What Deltarune's Dark Worlds and SCP-3930 Say About Reality and Fiction:
The way Deltarune's Dark Worlds function as living reflections generated by your mind when it's subjected to darkness so dark it becomes anti-light reminds me a lot of SCP-3930: The Pattern Screamer, and I think comparing the two provides some interesting insights:
SCP-3930 is described as a small gap in reality located in the Russian countryside, within which literally nothing exists. Since your brain can't comprehend non-existence, it uses the same pattern-recognition tricks it uses to see faces where none exist to fill in this gap with what it THINKS should be there, meaning when you look at the gap all you see is regular Russian wilderness that appears no different from the area surrounding it. The Dark Worlds work in a similar way, being created by your mind's misinterpretation of a mundane space when perceiving it through anti-light.

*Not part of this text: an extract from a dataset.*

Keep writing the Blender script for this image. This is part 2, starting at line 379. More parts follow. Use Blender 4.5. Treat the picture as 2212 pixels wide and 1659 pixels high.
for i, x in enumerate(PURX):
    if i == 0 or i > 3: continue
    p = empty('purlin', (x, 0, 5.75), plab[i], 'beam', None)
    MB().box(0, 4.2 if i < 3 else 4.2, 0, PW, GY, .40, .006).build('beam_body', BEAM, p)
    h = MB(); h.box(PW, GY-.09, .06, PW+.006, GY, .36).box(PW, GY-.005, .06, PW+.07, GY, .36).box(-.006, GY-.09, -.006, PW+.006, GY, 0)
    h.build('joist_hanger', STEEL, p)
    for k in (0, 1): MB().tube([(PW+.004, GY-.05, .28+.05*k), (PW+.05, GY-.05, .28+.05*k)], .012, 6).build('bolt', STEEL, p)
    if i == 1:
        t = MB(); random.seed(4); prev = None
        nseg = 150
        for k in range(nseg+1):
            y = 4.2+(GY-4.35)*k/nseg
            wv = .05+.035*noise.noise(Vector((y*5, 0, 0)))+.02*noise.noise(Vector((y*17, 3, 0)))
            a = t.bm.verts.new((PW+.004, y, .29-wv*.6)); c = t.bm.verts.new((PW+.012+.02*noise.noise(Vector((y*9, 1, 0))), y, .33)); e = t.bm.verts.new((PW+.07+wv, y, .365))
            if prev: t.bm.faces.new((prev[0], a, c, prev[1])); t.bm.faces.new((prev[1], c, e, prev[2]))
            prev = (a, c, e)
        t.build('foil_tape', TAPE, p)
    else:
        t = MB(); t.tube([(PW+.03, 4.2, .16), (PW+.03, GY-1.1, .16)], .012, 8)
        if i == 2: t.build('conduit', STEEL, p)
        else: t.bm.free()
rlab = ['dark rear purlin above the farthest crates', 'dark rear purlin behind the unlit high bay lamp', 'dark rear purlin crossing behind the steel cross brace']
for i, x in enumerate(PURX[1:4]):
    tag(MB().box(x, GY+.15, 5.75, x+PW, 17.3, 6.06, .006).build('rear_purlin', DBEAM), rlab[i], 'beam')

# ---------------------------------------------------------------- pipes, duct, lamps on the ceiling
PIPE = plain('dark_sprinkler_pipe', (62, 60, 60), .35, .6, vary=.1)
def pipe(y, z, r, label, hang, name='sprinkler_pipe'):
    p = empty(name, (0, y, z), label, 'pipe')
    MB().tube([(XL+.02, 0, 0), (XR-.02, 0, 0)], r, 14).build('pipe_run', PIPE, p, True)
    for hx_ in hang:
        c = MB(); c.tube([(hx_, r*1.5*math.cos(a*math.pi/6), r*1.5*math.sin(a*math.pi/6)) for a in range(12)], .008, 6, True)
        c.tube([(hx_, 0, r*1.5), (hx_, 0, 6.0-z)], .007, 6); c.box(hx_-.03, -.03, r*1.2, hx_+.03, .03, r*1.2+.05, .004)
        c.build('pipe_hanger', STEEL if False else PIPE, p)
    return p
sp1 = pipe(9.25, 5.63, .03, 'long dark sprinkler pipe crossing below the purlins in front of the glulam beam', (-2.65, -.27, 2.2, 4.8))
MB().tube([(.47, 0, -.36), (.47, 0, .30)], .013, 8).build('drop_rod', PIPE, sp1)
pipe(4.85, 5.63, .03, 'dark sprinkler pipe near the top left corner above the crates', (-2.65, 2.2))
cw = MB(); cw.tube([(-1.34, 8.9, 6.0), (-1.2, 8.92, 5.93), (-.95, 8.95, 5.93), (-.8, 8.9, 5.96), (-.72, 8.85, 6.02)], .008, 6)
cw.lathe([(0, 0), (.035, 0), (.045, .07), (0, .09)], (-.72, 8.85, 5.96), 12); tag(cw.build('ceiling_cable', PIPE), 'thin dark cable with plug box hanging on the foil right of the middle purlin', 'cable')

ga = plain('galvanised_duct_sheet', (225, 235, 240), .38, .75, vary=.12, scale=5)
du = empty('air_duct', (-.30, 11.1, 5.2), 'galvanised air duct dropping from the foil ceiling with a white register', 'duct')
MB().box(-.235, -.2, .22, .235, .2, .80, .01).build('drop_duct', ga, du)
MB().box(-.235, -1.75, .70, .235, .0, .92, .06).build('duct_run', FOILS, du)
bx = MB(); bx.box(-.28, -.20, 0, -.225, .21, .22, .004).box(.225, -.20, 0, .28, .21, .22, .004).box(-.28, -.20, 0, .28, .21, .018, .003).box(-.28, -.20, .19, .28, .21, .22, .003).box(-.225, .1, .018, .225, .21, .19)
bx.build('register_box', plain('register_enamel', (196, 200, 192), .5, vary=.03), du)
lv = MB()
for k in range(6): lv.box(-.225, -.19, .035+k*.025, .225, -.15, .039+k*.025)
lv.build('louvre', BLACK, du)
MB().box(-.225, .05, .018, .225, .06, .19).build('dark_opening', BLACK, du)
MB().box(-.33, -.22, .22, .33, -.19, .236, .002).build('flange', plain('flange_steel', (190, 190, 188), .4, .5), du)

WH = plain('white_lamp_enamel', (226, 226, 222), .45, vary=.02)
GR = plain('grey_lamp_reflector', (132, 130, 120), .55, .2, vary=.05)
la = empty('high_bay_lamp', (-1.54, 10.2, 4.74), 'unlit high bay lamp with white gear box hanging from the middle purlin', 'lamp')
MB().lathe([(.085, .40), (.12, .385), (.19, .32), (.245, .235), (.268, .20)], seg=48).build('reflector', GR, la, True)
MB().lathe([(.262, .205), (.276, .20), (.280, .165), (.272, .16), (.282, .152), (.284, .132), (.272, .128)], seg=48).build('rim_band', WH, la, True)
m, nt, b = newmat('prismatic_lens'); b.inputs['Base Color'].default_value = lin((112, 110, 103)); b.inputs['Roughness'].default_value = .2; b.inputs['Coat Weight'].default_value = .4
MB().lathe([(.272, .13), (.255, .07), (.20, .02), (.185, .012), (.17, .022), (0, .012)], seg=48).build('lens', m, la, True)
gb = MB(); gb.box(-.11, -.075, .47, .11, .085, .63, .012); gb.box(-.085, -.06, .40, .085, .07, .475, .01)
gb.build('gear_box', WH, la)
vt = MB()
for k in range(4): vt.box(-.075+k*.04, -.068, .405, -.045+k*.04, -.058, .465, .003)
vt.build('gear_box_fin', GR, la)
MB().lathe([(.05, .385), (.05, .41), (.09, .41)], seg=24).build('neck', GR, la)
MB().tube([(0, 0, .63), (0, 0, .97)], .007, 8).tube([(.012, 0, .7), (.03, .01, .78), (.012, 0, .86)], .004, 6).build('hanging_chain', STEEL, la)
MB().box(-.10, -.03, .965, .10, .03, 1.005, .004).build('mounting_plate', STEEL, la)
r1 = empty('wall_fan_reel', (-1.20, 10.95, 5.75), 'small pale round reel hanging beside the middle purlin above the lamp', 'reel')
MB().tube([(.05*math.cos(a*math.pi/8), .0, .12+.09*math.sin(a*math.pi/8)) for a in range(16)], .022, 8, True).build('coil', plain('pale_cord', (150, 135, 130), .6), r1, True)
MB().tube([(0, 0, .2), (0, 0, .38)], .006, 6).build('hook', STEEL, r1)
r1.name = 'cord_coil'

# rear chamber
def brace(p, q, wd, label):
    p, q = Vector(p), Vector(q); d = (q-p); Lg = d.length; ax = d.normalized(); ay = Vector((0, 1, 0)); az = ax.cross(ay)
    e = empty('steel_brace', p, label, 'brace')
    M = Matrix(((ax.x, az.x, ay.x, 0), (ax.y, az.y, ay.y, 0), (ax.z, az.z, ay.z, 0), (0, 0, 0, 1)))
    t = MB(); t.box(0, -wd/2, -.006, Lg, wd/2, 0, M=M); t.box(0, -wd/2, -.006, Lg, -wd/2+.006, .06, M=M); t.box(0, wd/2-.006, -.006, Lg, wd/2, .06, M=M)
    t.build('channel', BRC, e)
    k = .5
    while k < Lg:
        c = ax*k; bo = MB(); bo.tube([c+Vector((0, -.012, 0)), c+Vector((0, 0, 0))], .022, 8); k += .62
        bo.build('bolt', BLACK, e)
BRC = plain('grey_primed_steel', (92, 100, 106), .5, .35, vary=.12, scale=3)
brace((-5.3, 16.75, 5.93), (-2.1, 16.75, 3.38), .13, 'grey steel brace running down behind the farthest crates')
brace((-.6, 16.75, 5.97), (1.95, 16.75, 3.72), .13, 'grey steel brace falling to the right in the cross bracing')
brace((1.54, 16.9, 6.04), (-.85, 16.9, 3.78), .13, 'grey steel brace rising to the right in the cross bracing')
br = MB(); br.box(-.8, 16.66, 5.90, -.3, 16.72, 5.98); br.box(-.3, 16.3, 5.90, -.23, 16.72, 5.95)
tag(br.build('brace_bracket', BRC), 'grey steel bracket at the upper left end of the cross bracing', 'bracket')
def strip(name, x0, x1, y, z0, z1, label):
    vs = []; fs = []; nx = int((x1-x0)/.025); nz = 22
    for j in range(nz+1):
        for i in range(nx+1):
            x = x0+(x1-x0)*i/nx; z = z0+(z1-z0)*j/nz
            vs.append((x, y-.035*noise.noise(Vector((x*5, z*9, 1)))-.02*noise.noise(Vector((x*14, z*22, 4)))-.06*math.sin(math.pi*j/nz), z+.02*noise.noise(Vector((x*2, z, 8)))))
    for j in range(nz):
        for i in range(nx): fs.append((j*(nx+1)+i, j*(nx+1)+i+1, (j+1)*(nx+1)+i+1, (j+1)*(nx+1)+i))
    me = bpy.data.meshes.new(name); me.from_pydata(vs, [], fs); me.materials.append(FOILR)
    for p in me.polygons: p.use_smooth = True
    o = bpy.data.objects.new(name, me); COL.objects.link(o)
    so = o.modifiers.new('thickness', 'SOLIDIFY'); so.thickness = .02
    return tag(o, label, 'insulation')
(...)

Like with the Dark Worlds' darkners, SCP-3930's mental projection effect can even create imaginary consciousnesses, since if you watch someone step into the gap, your mind adds them to its projection of what should be there even though in reality that person has ceased to exist. This results in a fascinating "exploration" log for the SCP, in which the "explorer" sent in to the gap gradually realizes they don't actually exist any more, and are just a projection of the researchers' minds speaking over a live radio. When this radio's frequency momentarily gets interrupted by another broadcast, the pattern is broken and takes the explorer's voice with it, leaving the researchers to realize they'd been talking to empty static the whole time. The Darkners (and Lightners in a meta sense) work the same way. They're imaginary entities that are brought to life within the minds of higher beings. Turn the lights back on or stop playing the game, and those imaginary projections return to our minds.
I think perhaps the point of Deltarune's story is going to be that just because these worlds are imaginary doesn't mean they aren't in some way "real," so-long as you're willing to continue creating them within your head. After all: the thing we call reality is already a controlled hallucination authored by our brains, and as far as your perception is concerned, the only difference between real people and a game's NPCs is the depth of interaction you can have with one compared to the other. Hell, I bet many of you are kinder to NPCs in games than you are to strangers online.
This idea of "realness" is further explored in Undertale's Genocide Route and Deltarune's Weird Route from another direction. The Genocide Route uses its mindless grinding to make the player gradually turn their brain off and stop seeing its characters as "real" until they're no different than the game's soulless antagonist. The process intentionally ruins the game within one's mind by permanently breaking its sense of "realness," while also serving as a good simulation of how people become desensitized to their own actions in real life. Deltarune's The Weird Route meanwhile goes in the opposite direction: instead of game-ifying the player's actions until their weight is lost, it has them commit acts of manipulation and abuse which feel so real that it becomes deeply uncomfortable, even though the victims of their actions don't actually exist. Sure, most people will still DO it, but the feelings of reluctance and guilt suggest that on some level we ARE perceiving our actions as amoral, which would only make sense if on some level we considered this imaginary world to be real.
You can tell us nothing's there, but we can't stop our minds from filling in those gaps, even if it means having one-sided conversations with someone that doesn't exist.